YOUR INSTRUCTIONS: Scan the lines below for the word "objects". Copy each line you find it in.

SOURCE DATA:
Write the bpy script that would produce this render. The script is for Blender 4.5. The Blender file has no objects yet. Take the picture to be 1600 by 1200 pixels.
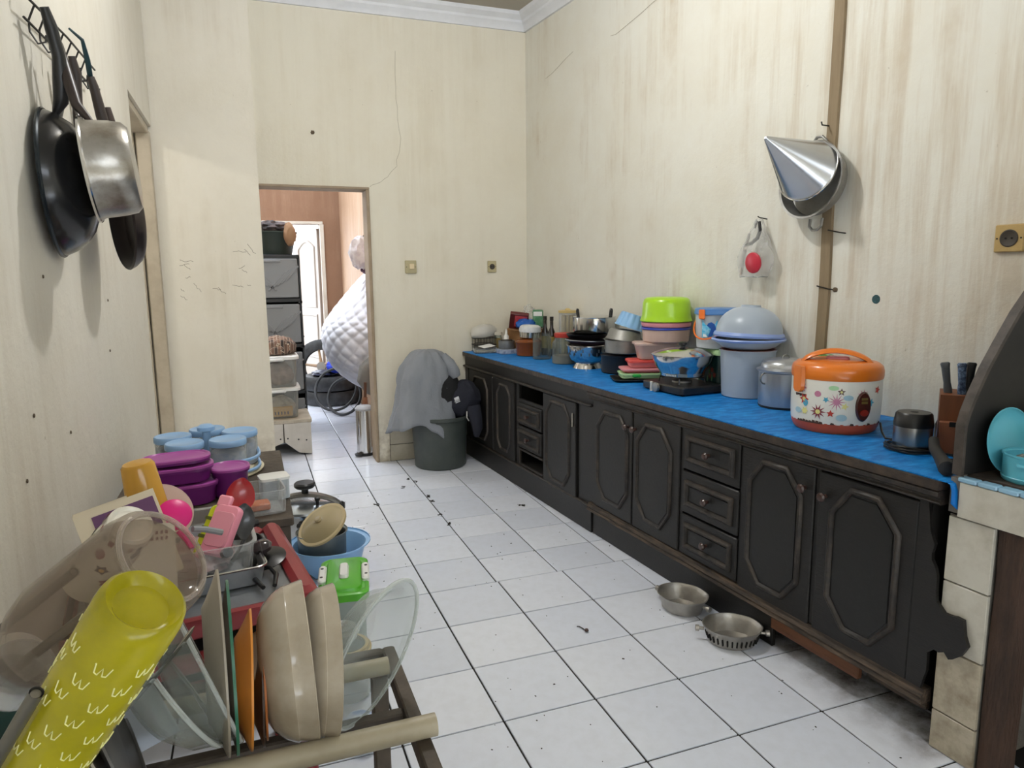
import bpy, bmesh, math, random
from mathutils import Vector, Matrix, noise
PI = math.pi
rnd = random.Random(7)
SC = bpy.context.scene
COL = SC.collection

# ---------------------------------------------------------------- camera
def setup_camera():
    cd = bpy.data.cameras.new('camera'); co = bpy.data.objects.new('camera', cd); COL.objects.link(co)
    cd.sensor_width = 36.0; cd.lens = 24.59; cd.clip_start = .02
    pitch, yaw, roll = .15465, .35824, -.0098
    fw = Vector((math.sin(yaw)*math.cos(pitch), math.cos(yaw)*math.cos(pitch), -math.sin(pitch)))
    r = Vector((math.cos(yaw), -math.sin(yaw), 0)); u = r.cross(fw)
    r2 = r*math.cos(roll) + u*math.sin(roll); u2 = u*math.cos(roll) - r*math.sin(roll)
    m = Matrix((r2, u2, -fw)).transposed().to_4x4()
    m.translation = Vector((-.627, -2.969, 1.293))
    co.matrix_world = m
    SC.camera = co
setup_camera()

# ---------------------------------------------------------------- light and exposure
SC.view_settings.view_transform = 'Standard'
SC.view_settings.look = 'None'
SC.view_settings.gamma = 1.0
SC.view_settings.use_curve_mapping = False
SC.view_settings.exposure = 0.03
wd = bpy.data.worlds.new('overcast_daylight'); SC.world = wd; wd.use_nodes = True
wd.node_tree.nodes['Background'].inputs[0].default_value = (.84, .91, 1.0, 1)
wd.node_tree.nodes['Background'].inputs[1].default_value = 6.5
SC.cycles.transparent_max_bounces = 24

def lamp(name, loc, power, col, rad):
    l = bpy.data.lights.new(name, 'POINT'); l.energy = power; l.color = col; l.shadow_soft_size = rad
    o = bpy.data.objects.new(name, l); o.location = loc; COL.objects.link(o); return o
lamp('kitchen_ceiling_bulb', (.08, -.42, 2.95), 62, (.965, .98, 1.0), .05)
lamp('side_room_bulb', (-2.5, .75, 2.52), 40, (1.0, .96, .88), .05)

# ---------------------------------------------------------------- helpers
def lin(h):
    h = h.lstrip('#'); o = []
    for i in (0, 2, 4):
        c = int(h[i:i+2], 16)/255
        o.append(c/12.92 if c <= .04045 else ((c+.055)/1.055)**2.4)
    return (*o, 1)
MATS = {}
def mat(name, col, rough=.5, metal=0, var=0, vscale=6, vcol=None, bump=0, bscale=40, spec=.5, stretch=None, coat=0):
    """principled material; var mixes towards vcol with soft noise, bump adds fine relief"""
    if name in MATS: return MATS[name]
    m = bpy.data.materials.new(name); m.use_nodes = True
    nt = m.node_tree; b = nt.nodes['Principled BSDF']
    b.inputs['Base Color'].default_value = lin(col); b.inputs['Roughness'].default_value = rough
    b.inputs['Metallic'].default_value = metal; b.inputs['Specular IOR Level'].default_value = spec
    if coat: b.inputs['Coat Weight'].default_value = coat; b.inputs['Coat Roughness'].default_value = .1
    tc = None
    if var or bump:
        tc = nt.nodes.new('ShaderNodeTexCoord'); mp = nt.nodes.new('ShaderNodeMapping')
        nt.links.new(tc.outputs['Object'], mp.inputs[0])
        if stretch: mp.inputs['Scale'].default_value = stretch
    if var:
        n = nt.nodes.new('ShaderNodeTexNoise'); n.inputs['Scale'].default_value = vscale; n.inputs['Detail'].default_value = 6
        n.inputs['Roughness'].default_value = .65
        nt.links.new(mp.outputs[0], n.inputs['Vector'])
        rp = nt.nodes.new('ShaderNodeValToRGB'); rp.color_ramp.elements[0].position = .42; rp.color_ramp.elements[1].position = .72
        mx = nt.nodes.new('ShaderNodeMixRGB'); mx.inputs[1].default_value = lin(col); mx.inputs[2].default_value = lin(vcol or '#403a30')
        mu = nt.nodes.new('ShaderNodeMath'); mu.operation = 'MULTIPLY'; mu.inputs[1].default_value = var
        nt.links.new(n.outputs[0], rp.inputs[0]); nt.links.new(rp.outputs[0], mu.inputs[0])
        nt.links.new(mu.outputs[0], mx.inputs[0]); nt.links.new(mx.outputs[0], b.inputs['Base Color'])
    if bump:
        n2 = nt.nodes.new('ShaderNodeTexNoise'); n2.inputs['Scale'].default_value = bscale; n2.inputs['Detail'].default_value = 4
        nt.links.new(mp.outputs[0], n2.inputs['Vector'])
        bp = nt.nodes.new('ShaderNodeBump'); bp.inputs['Strength'].default_value = bump; bp.inputs['Distance'].default_value = .01
        nt.links.new(n2.outputs[0], bp.inputs['Height']); nt.links.new(bp.outputs[0], b.inputs['Normal'])
    MATS[name] = m
    return m
def glassy(name, tint, edge, alpha=.06, top=.62, rough=.05):
    """clear glass skin: nearly nothing face-on, dark and shiny towards its edges"""
    m = clear(name, edge, alpha, rough, tint=tint); nt = m.node_tree
    nt.nodes['Map Range'].inputs[4].default_value = top
    return m
def clear(name, col, alpha, rough=.12, var=0, vcol='#ffffff', vscale=8, tint=None):
    """thin see-through plastic or glass: a tinted skin over what lies behind"""
    m = mat(name, col, rough, var=var, vcol=vcol, vscale=vscale)
    nt = m.node_tree; b = nt.nodes['Principled BSDF']
    t = nt.nodes.new('ShaderNodeBsdfTransparent'); mx = nt.nodes.new('ShaderNodeMixShader')
    c = lin(tint or col); t.inputs[0].default_value = (.55+.45*c[0], .55+.45*c[1], .55+.45*c[2], 1)
    lw = nt.nodes.new('ShaderNodeLayerWeight'); lw.inputs[0].default_value = .35
    mr = nt.nodes.new('ShaderNodeMapRange'); mr.inputs[3].default_value = alpha; mr.inputs[4].default_value = min(1, alpha+.45)
    nt.links.new(lw.outputs['Facing'], mr.inputs[0]); nt.links.new(mr.outputs[0], mx.inputs[0])
    nt.links.new(t.outputs[0], mx.inputs[1]); nt.links.new(b.outputs[0], mx.inputs[2])
    nt.links.new(mx.outputs[0], nt.nodes['Material Output'].inputs[0])
    return m

class MB:
    def __init__(s): s.v = []; s.f = []; s.mi = []; s.M = Matrix.Identity(4); s.k = 0
    def at(s, loc=(0,0,0), rot=(0,0,0), scale=(1,1,1)):
        from mathutils import Euler
        s.M = Matrix.LocRotScale(Vector(loc), Euler(rot), Vector(scale)); return s
    def mx(s, M): s.M = M; return s
    def add(s, vs, fs):
        o = len(s.v)
        for p in vs: s.v.append(tuple(s.M @ Vector(p)))
        for f in fs: s.f.append(tuple(i+o for i in f)); s.mi.append(s.k)
        return s
    def loft(s, rings, cap0=True, cap1=True, close=True):
        n = len(rings[0]); vs = [p for r in rings for p in r]; fs = []
        for i in range(len(rings)-1):
            for j in range(n if close else n-1):
                a, b = i*n+j, i*n+(j+1) % n
                fs.append((a, b, b+n, a+n))
        if cap0: fs.append(tuple(reversed(range(n))))
        if cap1: fs.append(tuple(range((len(rings)-1)*n, len(rings)*n)))
        return s.add(vs, fs)
    def lathe(s, prof, seg=32):
        """prof: (r, z) from bottom to top of the outer side, then down the inner side if it is a vessel"""
        vs = []; idx = []
        for r, z in prof:
            if r < 1e-6: idx.append([len(vs)]); vs.append((0, 0, z))
            else:
                idx.append(list(range(len(vs), len(vs)+seg)))
                vs += [(r*math.cos(2*PI*j/seg), r*math.sin(2*PI*j/seg), z) for j in range(seg)]
        fs = []
        for a, b in zip(idx, idx[1:]):
            for j in range(seg):
                k = (j+1) % seg
                if len(a) == 1 and len(b) == 1: continue
                if len(a) == 1: fs.append((a[0], b[k], b[j]))
                elif len(b) == 1: fs.append((a[j], a[k], b[0]))
                else: fs.append((a[j], a[k], b[k], b[j]))
        return s.add(vs, fs)
    def box(s, c, d, bev=0):
        x, y, z = (q/2 for q in d)
        if not bev:
            return s.add([(c[0]+i*x, c[1]+j*y, c[2]+k*z) for k in (-1, 1) for i, j in ((-1,-1),(1,-1),(1,1),(-1,1))],
                         [(3,2,1,0),(4,5,6,7),(0,1,5,4),(1,2,6,5),(2,3,7,6),(3,0,4,7)])
        b = min(bev, x*.98, y*.98, z*.98)
        def ring(e, zz):
            X, Y = x-e, y-e; q = b if e == 0 else b*.6
            pts = [(-X+q,-Y),(X-q,-Y),(X,-Y+q),(X,Y-q),(X-q,Y),(-X+q,Y),(-X,Y-q),(-X,-Y+q)]
            return [(c[0]+p[0], c[1]+p[1], c[2]+zz) for p in pts]
        return s.loft([ring(b, -z), ring(0, -z+b), ring(0, z-b), ring(b, z)])
    def rbox(s, w, d, prof, n=5, exp=None):
        """vessel or block with rounded-rectangle plan: prof is (inset, z, corner radius)"""
        return s.loft([rrect(w-2*i, d-2*i, r, z, n) for i, z, r in prof])
    def tube(s, path, r, seg=8, closed=False, caps=True):
        P = [Vector(p) for p in path]; n = len(P); rings = []
        up = None
        for i in range(n):
            if closed: t = P[(i+1) % n]-P[i-1]
            else: t = P[min(i+1, n-1)]-P[max(i-1, 0)]
            t.normalize()
            if up is None:
                up = Vector((0,0,1)) if abs(t.z) < .9 else Vector((1,0,0))
            up = (up - t*up.dot(t)).normalized(); sd = t.cross(up)
            rr = r[i] if isinstance(r, (list, tuple)) else r
            rings.append([tuple(P[i]+(up*math.cos(2*PI*j/seg)+sd*math.sin(2*PI*j/seg))*rr) for j in range(seg)])
        if closed:
            return s.loft(rings+[rings[0]], False, False)
        return s.loft(rings, caps, caps)
    def prism(s, poly, z0, z1):
        a = sum(poly[i-1][0]*poly[i][1]-poly[i][0]*poly[i-1][1] for i in range(len(poly)))
        if a < 0: poly = poly[::-1]
        return s.loft([[(x, y, z0) for x, y in poly], [(x, y, z1) for x, y in poly]])
    def blob(s, size, seed=0, amp=.25, fs=2.2, nu=28, nv=18, flat=False, sharp=1):
        rings = []
        for i in range(nv+1):
            ph = -PI/2 + PI*i/nv; ring = []
            for j in range(nu):
                th = 2*PI*j/nu
                d = Vector((math.cos(ph)*math.cos(th), math.cos(ph)*math.sin(th), math.sin(ph)))
                q = noise.fractal(d*fs+Vector((seed*3.7, seed, -seed)), .8, 2.1, 4)
                rg = 1-abs(noise.noise(d*fs*1.9+Vector((seed, 5.1, seed*2))))
                k = 1+amp*(q*.6 + (rg-.75)*sharp)
                p = Vector((d.x*size[0], d.y*size[1], d.z*size[2]))*k
                if flat and p.z < -size[2]*.6: p.z = -size[2]*.6
                ring.append(tuple(p))
            rings.append(ring)
        return s.loft(rings)
    def build(s, name, mats, parent=None, label=None, smooth=True, angle=38, loc=None, rot=None):
        me = bpy.data.meshes.new(name); me.from_pydata(s.v, [], s.f)
        if not isinstance(mats, (list, tuple)): mats = [mats]
        for m in mats: me.materials.append(m)
        if len(mats) > 1: me.polygons.foreach_set('material_index', s.mi)
        me.validate(); me.update()
        bm = bmesh.new(); bm.from_mesh(me); bmesh.ops.recalc_face_normals(bm, faces=bm.faces[:]); bm.to_mesh(me); bm.free()
        if smooth:
            me.polygons.foreach_set('use_smooth', [True]*len(me.polygons))
            me.set_sharp_from_angle(angle=math.radians(angle))
        o = bpy.data.objects.new(name, me); COL.objects.link(o)
        if parent: o.parent = parent
        if loc: o.location = loc
        if rot: o.rotation_euler = rot
        if label: o['label'] = label
        return o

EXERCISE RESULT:
Write the bpy script that would produce this render. The script is for Blender 4.5. The Blender file has no objects yet. Take the picture to be 1600 by 1200 pixels.
    cd = bpy.data.cameras.new('camera'); co = bpy.data.objects.new('camera', cd); COL.objects.link(co)
    o = bpy.data.objects.new(name, l); o.location = loc; COL.objects.link(o); return o
        o = bpy.data.objects.new(name, me); COL.objects.link(o)